Given exercise: Read the data and repeat all of it exactly.

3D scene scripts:
==========

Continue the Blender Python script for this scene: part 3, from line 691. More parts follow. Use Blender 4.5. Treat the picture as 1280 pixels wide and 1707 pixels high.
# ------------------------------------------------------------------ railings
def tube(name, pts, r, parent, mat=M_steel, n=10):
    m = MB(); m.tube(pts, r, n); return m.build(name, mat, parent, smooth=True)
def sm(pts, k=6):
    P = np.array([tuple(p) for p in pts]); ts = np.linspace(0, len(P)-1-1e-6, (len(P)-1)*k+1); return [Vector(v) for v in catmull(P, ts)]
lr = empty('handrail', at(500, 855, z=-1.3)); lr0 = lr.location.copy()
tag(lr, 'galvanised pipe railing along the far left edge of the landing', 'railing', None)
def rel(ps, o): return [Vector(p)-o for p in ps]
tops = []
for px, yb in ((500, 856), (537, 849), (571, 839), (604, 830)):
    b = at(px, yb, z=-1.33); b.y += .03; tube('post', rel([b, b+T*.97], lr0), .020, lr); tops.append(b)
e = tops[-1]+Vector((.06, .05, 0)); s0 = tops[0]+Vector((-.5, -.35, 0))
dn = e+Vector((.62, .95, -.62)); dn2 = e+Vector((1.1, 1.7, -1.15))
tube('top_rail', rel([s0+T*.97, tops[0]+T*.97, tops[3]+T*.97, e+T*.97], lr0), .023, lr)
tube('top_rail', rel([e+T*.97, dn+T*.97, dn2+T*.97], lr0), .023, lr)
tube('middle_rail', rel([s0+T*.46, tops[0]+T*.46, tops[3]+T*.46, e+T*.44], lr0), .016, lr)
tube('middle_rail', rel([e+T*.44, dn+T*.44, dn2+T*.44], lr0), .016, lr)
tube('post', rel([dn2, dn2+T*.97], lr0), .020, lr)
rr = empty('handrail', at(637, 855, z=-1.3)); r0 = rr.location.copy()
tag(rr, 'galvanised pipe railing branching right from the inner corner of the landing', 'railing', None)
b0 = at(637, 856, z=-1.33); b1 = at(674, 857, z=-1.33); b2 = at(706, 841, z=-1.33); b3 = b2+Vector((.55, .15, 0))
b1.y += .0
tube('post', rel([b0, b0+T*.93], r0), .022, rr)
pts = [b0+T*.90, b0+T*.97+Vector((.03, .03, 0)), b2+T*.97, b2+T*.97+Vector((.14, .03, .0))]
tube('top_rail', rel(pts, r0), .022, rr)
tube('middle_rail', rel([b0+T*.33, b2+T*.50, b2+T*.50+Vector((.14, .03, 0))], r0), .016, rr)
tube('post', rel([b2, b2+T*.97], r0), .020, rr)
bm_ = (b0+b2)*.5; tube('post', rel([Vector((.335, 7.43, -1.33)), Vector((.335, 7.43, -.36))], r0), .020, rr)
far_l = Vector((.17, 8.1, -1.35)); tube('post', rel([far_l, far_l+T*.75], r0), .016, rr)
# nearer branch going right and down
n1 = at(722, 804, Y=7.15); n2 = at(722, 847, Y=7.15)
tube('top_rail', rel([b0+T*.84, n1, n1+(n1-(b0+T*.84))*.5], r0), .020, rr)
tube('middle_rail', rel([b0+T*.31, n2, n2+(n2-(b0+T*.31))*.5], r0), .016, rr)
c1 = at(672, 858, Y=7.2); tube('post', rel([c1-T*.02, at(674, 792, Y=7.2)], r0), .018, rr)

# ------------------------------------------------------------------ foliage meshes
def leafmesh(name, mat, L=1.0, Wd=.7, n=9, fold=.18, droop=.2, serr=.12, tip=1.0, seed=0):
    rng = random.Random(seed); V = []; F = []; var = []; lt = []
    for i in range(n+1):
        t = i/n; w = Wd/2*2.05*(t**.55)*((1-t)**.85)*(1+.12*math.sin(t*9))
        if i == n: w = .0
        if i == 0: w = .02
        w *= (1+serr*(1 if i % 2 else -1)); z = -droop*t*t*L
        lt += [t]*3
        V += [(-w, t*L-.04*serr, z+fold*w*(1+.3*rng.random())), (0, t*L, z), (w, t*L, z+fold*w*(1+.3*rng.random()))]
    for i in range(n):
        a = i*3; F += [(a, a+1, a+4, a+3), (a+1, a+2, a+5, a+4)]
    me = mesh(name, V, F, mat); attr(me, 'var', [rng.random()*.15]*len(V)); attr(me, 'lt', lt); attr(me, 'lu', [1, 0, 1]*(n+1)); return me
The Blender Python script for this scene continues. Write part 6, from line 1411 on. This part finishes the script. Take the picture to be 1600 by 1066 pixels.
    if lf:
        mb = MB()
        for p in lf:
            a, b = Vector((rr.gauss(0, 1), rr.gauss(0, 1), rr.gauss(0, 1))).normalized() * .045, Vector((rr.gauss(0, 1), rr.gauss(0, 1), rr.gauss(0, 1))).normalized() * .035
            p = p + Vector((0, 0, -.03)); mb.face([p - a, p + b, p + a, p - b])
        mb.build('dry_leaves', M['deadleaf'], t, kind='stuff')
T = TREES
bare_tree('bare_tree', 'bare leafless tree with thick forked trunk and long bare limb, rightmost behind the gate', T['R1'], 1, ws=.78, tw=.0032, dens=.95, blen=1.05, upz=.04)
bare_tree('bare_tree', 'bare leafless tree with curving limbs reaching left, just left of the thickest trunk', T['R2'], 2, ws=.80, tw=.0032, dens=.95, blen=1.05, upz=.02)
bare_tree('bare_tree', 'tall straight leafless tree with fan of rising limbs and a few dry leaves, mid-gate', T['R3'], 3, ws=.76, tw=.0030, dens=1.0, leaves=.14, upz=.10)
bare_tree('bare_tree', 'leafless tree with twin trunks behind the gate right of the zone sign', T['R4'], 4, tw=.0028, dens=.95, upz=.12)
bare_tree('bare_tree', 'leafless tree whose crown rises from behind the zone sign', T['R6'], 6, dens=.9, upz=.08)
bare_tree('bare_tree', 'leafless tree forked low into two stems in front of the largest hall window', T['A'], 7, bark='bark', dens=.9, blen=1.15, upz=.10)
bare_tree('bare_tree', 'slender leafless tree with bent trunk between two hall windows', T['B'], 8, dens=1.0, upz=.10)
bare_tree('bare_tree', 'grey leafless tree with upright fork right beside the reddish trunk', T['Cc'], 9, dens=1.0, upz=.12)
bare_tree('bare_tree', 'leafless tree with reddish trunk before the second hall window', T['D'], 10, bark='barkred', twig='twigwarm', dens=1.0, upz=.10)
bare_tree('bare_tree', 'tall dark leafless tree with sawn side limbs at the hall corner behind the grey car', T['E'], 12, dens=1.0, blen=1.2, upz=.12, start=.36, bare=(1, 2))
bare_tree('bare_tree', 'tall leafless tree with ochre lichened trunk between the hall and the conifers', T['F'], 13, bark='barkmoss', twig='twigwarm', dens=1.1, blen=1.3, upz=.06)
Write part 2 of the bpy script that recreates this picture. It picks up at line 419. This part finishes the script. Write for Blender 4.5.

==========

Output of the task:
Continue the Blender Python script for this scene: part 3, from line 691. More parts follow. Use Blender 4.5. Treat the picture as 1280 pixels wide and 1707 pixels high.
# ------------------------------------------------------------------ railings
def tube(name, pts, r, parent, mat=M_steel, n=10):
    m = MB(); m.tube(pts, r, n); return m.build(name, mat, parent, smooth=True)
def sm(pts, k=6):
    P = np.array([tuple(p) for p in pts]); ts = np.linspace(0, len(P)-1-1e-6, (len(P)-1)*k+1); return [Vector(v) for v in catmull(P, ts)]
lr = empty('handrail', at(500, 855, z=-1.3)); lr0 = lr.location.copy()
tag(lr, 'galvanised pipe railing along the far left edge of the landing', 'railing', None)
def rel(ps, o): return [Vector(p)-o for p in ps]
tops = []
for px, yb in ((500, 856), (537, 849), (571, 839), (604, 830)):
    b = at(px, yb, z=-1.33); b.y += .03; tube('post', rel([b, b+T*.97], lr0), .020, lr); tops.append(b)
e = tops[-1]+Vector((.06, .05, 0)); s0 = tops[0]+Vector((-.5, -.35, 0))
dn = e+Vector((.62, .95, -.62)); dn2 = e+Vector((1.1, 1.7, -1.15))
tube('top_rail', rel([s0+T*.97, tops[0]+T*.97, tops[3]+T*.97, e+T*.97], lr0), .023, lr)
tube('top_rail', rel([e+T*.97, dn+T*.97, dn2+T*.97], lr0), .023, lr)
tube('middle_rail', rel([s0+T*.46, tops[0]+T*.46, tops[3]+T*.46, e+T*.44], lr0), .016, lr)
tube('middle_rail', rel([e+T*.44, dn+T*.44, dn2+T*.44], lr0), .016, lr)
tube('post', rel([dn2, dn2+T*.97], lr0), .020, lr)
rr = empty('handrail', at(637, 855, z=-1.3)); r0 = rr.location.copy()
tag(rr, 'galvanised pipe railing branching right from the inner corner of the landing', 'railing', None)
b0 = at(637, 856, z=-1.33); b1 = at(674, 857, z=-1.33); b2 = at(706, 841, z=-1.33); b3 = b2+Vector((.55, .15, 0))
b1.y += .0
tube('post', rel([b0, b0+T*.93], r0), .022, rr)
pts = [b0+T*.90, b0+T*.97+Vector((.03, .03, 0)), b2+T*.97, b2+T*.97+Vector((.14, .03, .0))]
tube('top_rail', rel(pts, r0), .022, rr)
tube('middle_rail', rel([b0+T*.33, b2+T*.50, b2+T*.50+Vector((.14, .03, 0))], r0), .016, rr)
tube('post', rel([b2, b2+T*.97], r0), .020, rr)
bm_ = (b0+b2)*.5; tube('post', rel([Vector((.335, 7.43, -1.33)), Vector((.335, 7.43, -.36))], r0), .020, rr)
far_l = Vector((.17, 8.1, -1.35)); tube('post', rel([far_l, far_l+T*.75], r0), .016, rr)
# nearer branch going right and down
n1 = at(722, 804, Y=7.15); n2 = at(722, 847, Y=7.15)
tube('top_rail', rel([b0+T*.84, n1, n1+(n1-(b0+T*.84))*.5], r0), .020, rr)
tube('middle_rail', rel([b0+T*.31, n2, n2+(n2-(b0+T*.31))*.5], r0), .016, rr)
c1 = at(672, 858, Y=7.2); tube('post', rel([c1-T*.02, at(674, 792, Y=7.2)], r0), .018, rr)

# ------------------------------------------------------------------ foliage meshes
def leafmesh(name, mat, L=1.0, Wd=.7, n=9, fold=.18, droop=.2, serr=.12, tip=1.0, seed=0):
    rng = random.Random(seed); V = []; F = []; var = []; lt = []
    for i in range(n+1):
        t = i/n; w = Wd/2*2.05*(t**.55)*((1-t)**.85)*(1+.12*math.sin(t*9))
        if i == n: w = .0
        if i == 0: w = .02
        w *= (1+serr*(1 if i % 2 else -1)); z = -droop*t*t*L
        lt += [t]*3
        V += [(-w, t*L-.04*serr, z+fold*w*(1+.3*rng.random())), (0, t*L, z), (w, t*L, z+fold*w*(1+.3*rng.random()))]
    for i in range(n):
        a = i*3; F += [(a, a+1, a+4, a+3), (a+1, a+2, a+5, a+4)]
    me = mesh(name, V, F, mat); attr(me, 'var', [rng.random()*.15]*len(V)); attr(me, 'lt', lt); attr(me, 'lu', [1, 0, 1]*(n+1)); return me
The Blender Python script for this scene continues. Write part 6, from line 1411 on. This part finishes the script. Take the picture to be 1600 by 1066 pixels.
    if lf:
        mb = MB()
        for p in lf:
            a, b = Vector((rr.gauss(0, 1), rr.gauss(0, 1), rr.gauss(0, 1))).normalized() * .045, Vector((rr.gauss(0, 1), rr.gauss(0, 1), rr.gauss(0, 1))).normalized() * .035
            p = p + Vector((0, 0, -.03)); mb.face([p - a, p + b, p + a, p - b])
        mb.build('dry_leaves', M['deadleaf'], t, kind='stuff')
T = TREES
bare_tree('bare_tree', 'bare leafless tree with thick forked trunk and long bare limb, rightmost behind the gate', T['R1'], 1, ws=.78, tw=.0032, dens=.95, blen=1.05, upz=.04)
bare_tree('bare_tree', 'bare leafless tree with curving limbs reaching left, just left of the thickest trunk', T['R2'], 2, ws=.80, tw=.0032, dens=.95, blen=1.05, upz=.02)
bare_tree('bare_tree', 'tall straight leafless tree with fan of rising limbs and a few dry leaves, mid-gate', T['R3'], 3, ws=.76, tw=.0030, dens=1.0, leaves=.14, upz=.10)
bare_tree('bare_tree', 'leafless tree with twin trunks behind the gate right of the zone sign', T['R4'], 4, tw=.0028, dens=.95, upz=.12)
bare_tree('bare_tree', 'leafless tree whose crown rises from behind the zone sign', T['R6'], 6, dens=.9, upz=.08)
bare_tree('bare_tree', 'leafless tree forked low into two stems in front of the largest hall window', T['A'], 7, bark='bark', dens=.9, blen=1.15, upz=.10)
bare_tree('bare_tree', 'slender leafless tree with bent trunk between two hall windows', T['B'], 8, dens=1.0, upz=.10)
bare_tree('bare_tree', 'grey leafless tree with upright fork right beside the reddish trunk', T['Cc'], 9, dens=1.0, upz=.12)
bare_tree('bare_tree', 'leafless tree with reddish trunk before the second hall window', T['D'], 10, bark='barkred', twig='twigwarm', dens=1.0, upz=.10)
bare_tree('bare_tree', 'tall dark leafless tree with sawn side limbs at the hall corner behind the grey car', T['E'], 12, dens=1.0, blen=1.2, upz=.12, start=.36, bare=(1, 2))
bare_tree('bare_tree', 'tall leafless tree with ochre lichened trunk between the hall and the conifers', T['F'], 13, bark='barkmoss', twig='twigwarm', dens=1.1, blen=1.3, upz=.06)
Write part 2 of the bpy script that recreates this picture. It picks up at line 419. This part finishes the script. Write for Blender 4.5.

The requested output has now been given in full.